Data block
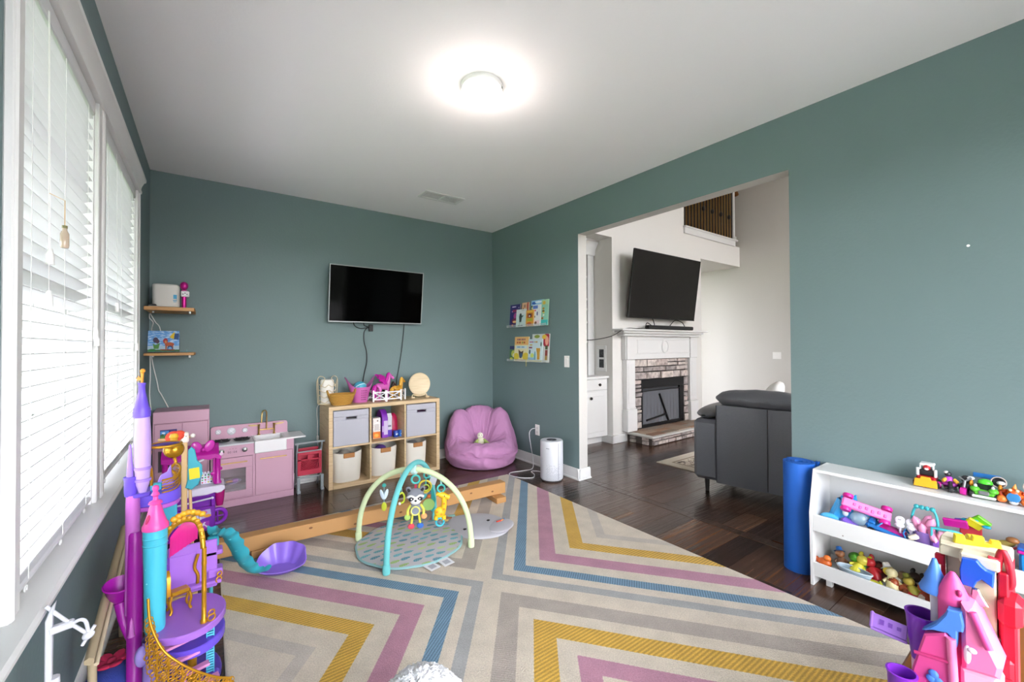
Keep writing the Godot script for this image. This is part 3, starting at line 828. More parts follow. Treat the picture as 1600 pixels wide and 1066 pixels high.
	put(pf, "frame", mb().bx(-0.085, 0.085, 0, 0.05, 0, 0.018, 0.004).bx(-0.085, 0.085, 0.3, 0.35, 0, 0.018, 0.004).bx(-0.085, -0.045, 0.05, 0.3, 0, 0.018, 0.004).bx(0.045, 0.085, 0.05, 0.3, 0, 0.018, 0.004).bx(-0.045, 0.045, 0.165, 0.19, 0, 0.018, 0.004), wp)
	for k in 2: put(pf, "photo", mb().bx(-0.046, 0.046, 0.05 + k * 0.14, 0.165 + k * 0.135, 0.002, 0.006), pic("niche%d" % k, 32, 40, "#2b2e2e", [["n", "#5d6062", 3 + k, 0.15, 0.5, 0.0], ["n", "#15181a", 6 + k, 0.2, 1.0, 0.1]]))
	wall_plate("switch_plate", Vector3(XW, 1.125, -3.14), -PI / 2, 0.13, 0.115, 2, "white double switch plate on the pale living room wall")
	sofa()
	# patterned area rug under the sofa side of the living room
	var im := area_rug_pic()
	var rg := thing("area_rug", "cream area rug with dark floral pattern in the living room", "rug", Vector3(5.3, 0, -1.6))
	put(rg, "pile", mb().bx(-1.24, 1.24, 0, 0.008, -1.265, 1.265, 0.003), M("#b9aa97", 0.95))
	put(rg, "face", mb().at(Transform3D(Basis(Vector3.RIGHT, Vector3.FORWARD, Vector3.UP), Vector3(0, 0.0085, 0))).patch(1, 1, func(u, v): return Vector3(-1.235 + 2.47 * u, -1.26 + 2.52 * v, 0)), im)
	# pendant lamp further along the living room
	var pd := thing("pendant_lamp", "amber glass pendant lamp hung in the living room", "pendant lamp", Vector3(6.6, 2.15, 2.0))
	put(pd, "rod", mb().tube([Vector3(0, 0.15, 0), Vector3(0, LH - 2.15, 0)], 0.006, 6), M("#2a2420", 0.4, 0.6))
	put(pd, "shade", mb().lathe([V2(0.2, 0), V2(0.17, 0.05), V2(0.08, 0.12), V2(0.03, 0.15)], 20), M("#e8a860", 0.3, 0.0, {"emit": "#ff9a3c", "ee": 1.2}))
	var pl2 := OmniLight3D.new()
	pl2.name = "pendant_light"
	pl2.light_color = Color("#ffc890"); pl2.light_energy = 0.4; pl2.light_size = 0.05; pl2.omni_range = 12; pl2.omni_attenuation = 2; pl2.shadow_enabled = true
	pl2.position = Vector3(0, 0.05, 0)
	pd.add_child(pl2)

func wall_plate(called: String, at: Vector3, ry: float, w: float, h: float, nsw: int, label: String) -> Node3D:
	var o := thing(called, label, "outlet" if nsw == 0 else "switch", at, ry)
	var m := P("#eceae6", 0.35)
	put(o, "plate", mb().bx(-w / 2, w / 2, -h / 2, h / 2, 0, 0.006, 0.002), m)
	for k in nsw:
		var x := (k - (nsw - 1) / 2.0) * 0.046
		put(o, "rocker", mb().pos(Vector3(x, 0, 0.006), 0, 0.06).bx(-0.016, 0.016, -0.033, 0.033, -0.002, 0.004, 0.001), m)
	if nsw == 0:
		for s in [-1, 1]: put(o, "socket", mb().bx(-0.016, 0.016, s * 0.02 - 0.013, s * 0.02 + 0.013, 0.006, 0.008, 0.001).bx(-0.008, -0.006, s * 0.02 - 0.004, s * 0.02 + 0.005, 0.007, 0.0084).bx(0.006, 0.008, s * 0.02 - 0.004, s * 0.02 + 0.005, 0.007, 0.0084), P("#d8d6d2", 0.4))
	return o

func area_rug_pic() -> StandardMaterial3D:
	var n := 384
	var im := Image.create(n, n, false, Image.FORMAT_RGB8)
	var a := noise(71, 0.045, 2)
	var b := noise(72, 0.13, 2)
	for y in n:
		for x in n:
			var e: int = min(min(x, y), min(n - 1 - x, n - 1 - y))
			var sx := absf(x - n / 2.0); var sy := absf(y - n / 2.0)
			var t := absf(a.get_noise_2d(sx, sy))
			var c := Color("#ded5c6")
			if e > 22:
				if t < 0.06: c = Color("#4b4440")
				elif b.get_noise_2d(sx, sy) > 0.28: c = Color("#7a6a5c")
			elif e > 16 and e < 20: c = Color("#a08f7c")
			im.set_pixel(x, y, c)
	var m := StandardMaterial3D.new()
	m.albedo_texture = ImageTexture.create_from_image(im)
	m.roughness = 0.95
	return m

func sofa():
	var le := M("#54565b", 0.42, 0.0, {"bump": bump_tex("leather", 256, 256, 41, 0.09, 4, 256, 5.0), "bs": 0.35, "tri": 5.0, "coat": 0.12})
	# local: +z is the back side of the sofa (towards the playroom), x along its length from the arm
	var ang := atan2(3.648 - 3.521, -1.445 + 2.078)
	var s := thing("sofa", "dark grey leather sofa seen from behind in the living room", "sofa", Vector3(3.52, 0, -2.1), -PI / 2 - ang * 0.0 + ang * 0.0)
	s.rotation.y = -PI / 2 + ang
	# back faces -x in the world
	var L := 1.75
	put(s, "arm", mb().bx(0.0, 0.215, 0.13, 0.655, -0.95, 0.0, 0.03), le)
	put(s, "arm_pad", mb().patch(24, 10, func(u, v):
		var t: float = TAU * u
		var k := sin(PI * clamp(v, 0.001, 0.999))
		var e := pow(absf(k), 0.35)
		return Vector3(0.1 - cos(t) * 0.135 * e * 1.0, 0.695 + sin(t) * 0.055 * e, 0.02 - 0.97 * v + 0.0), true), le)
	put(s, "arm", mb().bx(L - 0.215, L, 0.13, 0.655, -0.95, 0.0, 0.03), le)
	for k in 3:
		var x0: float = [0.2, 0.585, 1.17][k]; var x1: float = [0.585, 1.17, L - 0.19][k]
		var bp := func(u: float, v: float): return Vector3(lerp(x0, x1, u), lerp(0.125, 0.79, v), 0.012 + 0.014 * pow(sin(PI * u), 0.4) * pow(sin(PI * clamp(v, 0.01, 0.99)), 0.3))
		put(s, "back_panel", mb().patch(16, 12, bp), le)
	for x in [0.2, 0.585, 1.17]: put(s, "seam", mb().tube([Vector3(x, 0.13, 0.0125), Vector3(x, 0.45, 0.0145), Vector3(x, 0.79, 0.0125)], 0.0035, 6), M("#2c2d30", 0.6))
	put(s, "back_frame", mb().bx(0.2, L - 0.2, 0.13, 0.79, -0.2, 0.012, 0.03), le)
	put(s, "seat_base", mb().bx(0.2, L - 0.2, 0.13, 0.44, -0.95, -0.2, 0.03), le)
	for k in 2: put(s, "seat_cushion", mb().bx(0.22 + k * 0.66, 0.87 + k * 0.66, 0.44, 0.56, -0.97, -0.2, 0.04), le)
	# plump head cushions on the back
	for k in 2:
		var c0 := 0.17 + k * 0.72
		put(s, "head_cushion", mb().patch(28, 14, func(u, v):
			var t: float = TAU * u
			var e := pow(sin(PI * clamp(v, 0.0005, 0.9995)), 0.3)
			var pk := 1.0 + 0.03 * sin(v * 26.0) * sin(t * 3.0)
			return Vector3(c0 + 0.73 * v, 0.845 + sin(t) * 0.088 * e * pk, -0.1 + cos(t) * 0.125 * e * pk), true), le)
	for p in [[0.08, -0.12], [0.08, -0.88], [L - 0.08, -0.12], [L - 0.08, -0.88]]:
		put(s, "leg", mb().pos(Vector3(p[0], 0.0, p[1])).lathe([V2(0, 0.009 if p[1] < -0.5 else 0.0), V2(0.016, 0.009 if p[1] < -0.5 else 0.0), V2(0.024, 0.13), V2(0, 0.13)], 12), M("#141312", 0.4))
	single("white_pillow", mb().pos(Vector3(4.06, 0.86, -1.66), 0.3, 0.5).ell(Vector3.ZERO, Vector3(0.2, 0.14, 0.07), 16, 10), cloth("#e4e2de"), "white pillow just showing above the back of the grey sofa", "pillow")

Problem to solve
Output exactly the span of lines from the top of the listing through the line holding "pd.add_child(pl2)", and leave every picture out.

Written answer
Keep writing the Godot script for this image. This is part 3, starting at line 828. More parts follow. Treat the picture as 1600 pixels wide and 1066 pixels high.
	put(pf, "frame", mb().bx(-0.085, 0.085, 0, 0.05, 0, 0.018, 0.004).bx(-0.085, 0.085, 0.3, 0.35, 0, 0.018, 0.004).bx(-0.085, -0.045, 0.05, 0.3, 0, 0.018, 0.004).bx(0.045, 0.085, 0.05, 0.3, 0, 0.018, 0.004).bx(-0.045, 0.045, 0.165, 0.19, 0, 0.018, 0.004), wp)
	for k in 2: put(pf, "photo", mb().bx(-0.046, 0.046, 0.05 + k * 0.14, 0.165 + k * 0.135, 0.002, 0.006), pic("niche%d" % k, 32, 40, "#2b2e2e", [["n", "#5d6062", 3 + k, 0.15, 0.5, 0.0], ["n", "#15181a", 6 + k, 0.2, 1.0, 0.1]]))
	wall_plate("switch_plate", Vector3(XW, 1.125, -3.14), -PI / 2, 0.13, 0.115, 2, "white double switch plate on the pale living room wall")
	sofa()
	# patterned area rug under the sofa side of the living room
	var im := area_rug_pic()
	var rg := thing("area_rug", "cream area rug with dark floral pattern in the living room", "rug", Vector3(5.3, 0, -1.6))
	put(rg, "pile", mb().bx(-1.24, 1.24, 0, 0.008, -1.265, 1.265, 0.003), M("#b9aa97", 0.95))
	put(rg, "face", mb().at(Transform3D(Basis(Vector3.RIGHT, Vector3.FORWARD, Vector3.UP), Vector3(0, 0.0085, 0))).patch(1, 1, func(u, v): return Vector3(-1.235 + 2.47 * u, -1.26 + 2.52 * v, 0)), im)
	# pendant lamp further along the living room
	var pd := thing("pendant_lamp", "amber glass pendant lamp hung in the living room", "pendant lamp", Vector3(6.6, 2.15, 2.0))
	put(pd, "rod", mb().tube([Vector3(0, 0.15, 0), Vector3(0, LH - 2.15, 0)], 0.006, 6), M("#2a2420", 0.4, 0.6))
	put(pd, "shade", mb().lathe([V2(0.2, 0), V2(0.17, 0.05), V2(0.08, 0.12), V2(0.03, 0.15)], 20), M("#e8a860", 0.3, 0.0, {"emit": "#ff9a3c", "ee": 1.2}))
	var pl2 := OmniLight3D.new()
	pl2.name = "pendant_light"
	pl2.light_color = Color("#ffc890"); pl2.light_energy = 0.4; pl2.light_size = 0.05; pl2.omni_range = 12; pl2.omni_attenuation = 2; pl2.shadow_enabled = true
	pl2.position = Vector3(0, 0.05, 0)
	pd.add_child(pl2)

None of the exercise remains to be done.